Common Questions About Custom Food Traceability Software
How does a custom build compare on cost with a SaaS traceability platform?
A custom build is a larger upfront cost, but it removes the recurring fees that grow with you. Per-user SaaS pricing is the usual trap: 10 licences at £80 to £120 a month feels cheap, but 50 to 100 staff scanning batches turns into £50,000 to £120,000 a year. Add setup fees, integration work and add-on modules and the gap widens. Most mid-market operations reach cost parity with a custom system somewhere around years two to three. You also own the system and your data outright.
What's a realistic development timeline?
A working core system usually takes three to four months: supplier and product records, batch and lot creation, one-step-forward and one-step-back tracing, barcode scanning and audit-ready reporting. Integrations, a supplier portal, HACCP scheduling and IoT temperature feeds are added in later phases. We get the parts you need for your next audit live first, then build outward.
How do you handle updates and changes after launch?
Every build includes 12 months of support. After that you can move to pay-as-you-go changes or an annual maintenance arrangement. Because the system is yours, you're not waiting on a vendor's product roadmap when FSMA 204, FSA guidance or a customer's audit requirement shifts. We design so changes can be made without rebuilding from scratch.
Can you integrate with our ERP, accounting and inventory systems?
Yes. We commonly connect traceability to ERP and inventory tools such as Sage, Xero, QuickBooks, NetSuite, Microsoft Dynamics, Cin7 and Katana, plus eCommerce platforms, LIMS lab systems and IoT temperature loggers. Where suppliers send Certificates of Analysis as email PDFs and spreadsheets, we build the ingestion and mapping so your team isn't copying data by hand.
Will it keep us audit-ready and compliant?
The system is built around the one-step-forward, one-step-back traceability required under retained EC Regulation 178/2002, with allergen records, supplier verification and a tamper-evident audit trail. Records are retained for the periods your certification and the law require. We tailor it to the scheme you're certified to or pursuing, whether that's BRCGS, SALSA, Red Tractor or SQF, and to FSMA 204 lot-code capture if you export to the US. Data handling is UK GDPR compliant, hosted in the UK or on your own servers.
How fast can we run a recall with a custom system?

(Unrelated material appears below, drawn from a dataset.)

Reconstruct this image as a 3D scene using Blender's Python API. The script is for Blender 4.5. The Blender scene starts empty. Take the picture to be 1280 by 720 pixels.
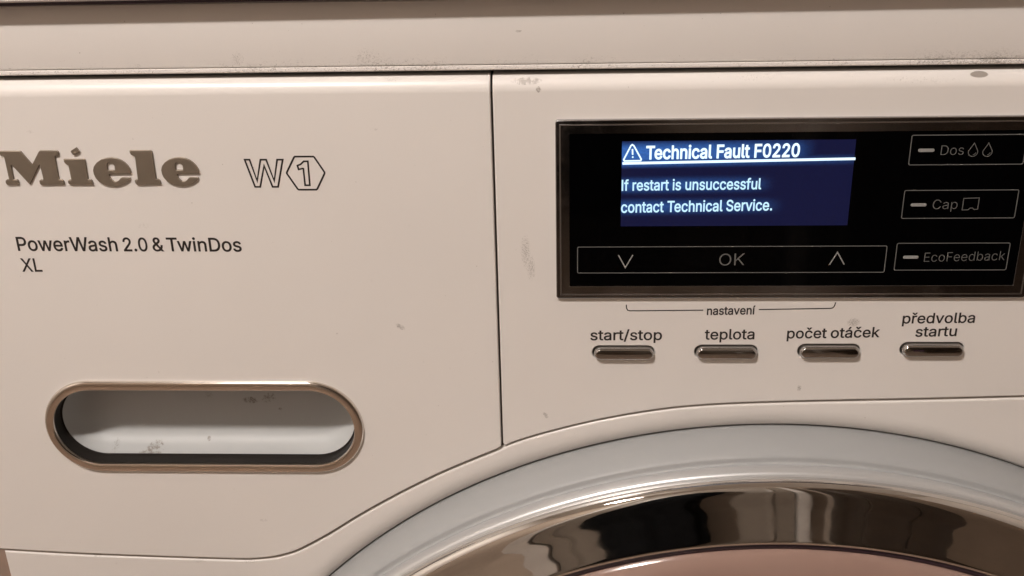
import bpy, bmesh, math, random
from mathutils import Vector, Matrix
random.seed(7)
S = bpy.context.scene
COL = S.collection
R = math.radians

# ------------------------------------------------------------------ camera
FPX = 1450.0
PITCH, YAW, ROLL = R(24.6), R(-3.17), R(-1.44)
fw = Vector((math.sin(YAW)*math.cos(PITCH), math.cos(YAW)*math.cos(PITCH), -math.sin(PITCH)))
r0 = Vector((math.cos(YAW), -math.sin(YAW), 0)); u0 = r0.cross(fw)
rt = r0*math.cos(ROLL) + u0*math.sin(ROLL); up = -r0*math.sin(ROLL) + u0*math.cos(ROLL)
CAM = -fw*0.395
cd = bpy.data.cameras.new('camera'); cam = bpy.data.objects.new('camera', cd); COL.objects.link(cam)
cd.sensor_width = 36; cd.lens = FPX/1280*36; cd.clip_start = 0.01; cd.clip_end = 50
cam.matrix_world = Matrix.Translation(CAM) @ Matrix((rt, up, -fw)).transposed().to_4x4()
S.camera = cam

def at(px, py, Y=0.0):
    """point of the machine's front (plane y = Y, metres) measured in the photograph"""
    d = fw*FPX + rt*(px-640) + up*(360-py)
    t = (Y-CAM.y)/d.y
    return CAM + d*t

# ------------------------------------------------------------------ world, lamp, exposure
w = bpy.data.worlds.new('World'); S.world = w; w.use_nodes = True
w.node_tree.nodes['Background'].inputs[0].default_value = (1, .85, .72, 1)
w.node_tree.nodes['Background'].inputs[1].default_value = 0.02
LAMP = Vector((-0.34, -0.60, 0.92))
ld = bpy.data.lights.new('lamp_light', 'POINT'); ld.shadow_soft_size = 0.035
ld.energy = 42.0; ld.color = (1.0, 0.935, 0.89)
lo = bpy.data.objects.new('lamp_light', ld); COL.objects.link(lo); lo.location = LAMP
S.view_settings.view_transform = 'Standard'; S.view_settings.look = 'None'
S.view_settings.exposure = 0.0; S.view_settings.gamma = 1.0

FLOOR = -0.765

# ------------------------------------------------------------------ materials
def mat(name, col, rough=.5, metal=0.0, spec=.5, coat=0.0, emis=None, es=0.0):
    m = bpy.data.materials.new(name); m.use_nodes = True
    b = m.node_tree.nodes['Principled BSDF']
    b.inputs['Base Color'].default_value = (*col, 1); b.inputs['Roughness'].default_value = rough
    b.inputs['Metallic'].default_value = metal; b.inputs['Specular IOR Level'].default_value = spec
    b.inputs['Coat Weight'].default_value = coat
    if emis: b.inputs['Emission Color'].default_value = (*emis, 1); b.inputs['Emission Strength'].default_value = es
    return m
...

The point of batch genealogy is to turn a recall from a days-long paper exercise into a query. Give the system a suspect supplier batch and it lists every finished lot that used it and every customer or site it reached. We can also build recall workflows that generate customer notifications and track removal, so the bottleneck stops being "which batches are affected".
Do you train our team?
Yes. Training is included and pitched per role: longer sessions for food safety and quality managers who own reporting and audit prep, shorter practical sessions for production staff doing receiving, batch creation and dispatch scanning. We also recommend a recall dry run before go-live so the workflow is tested before you need it for real.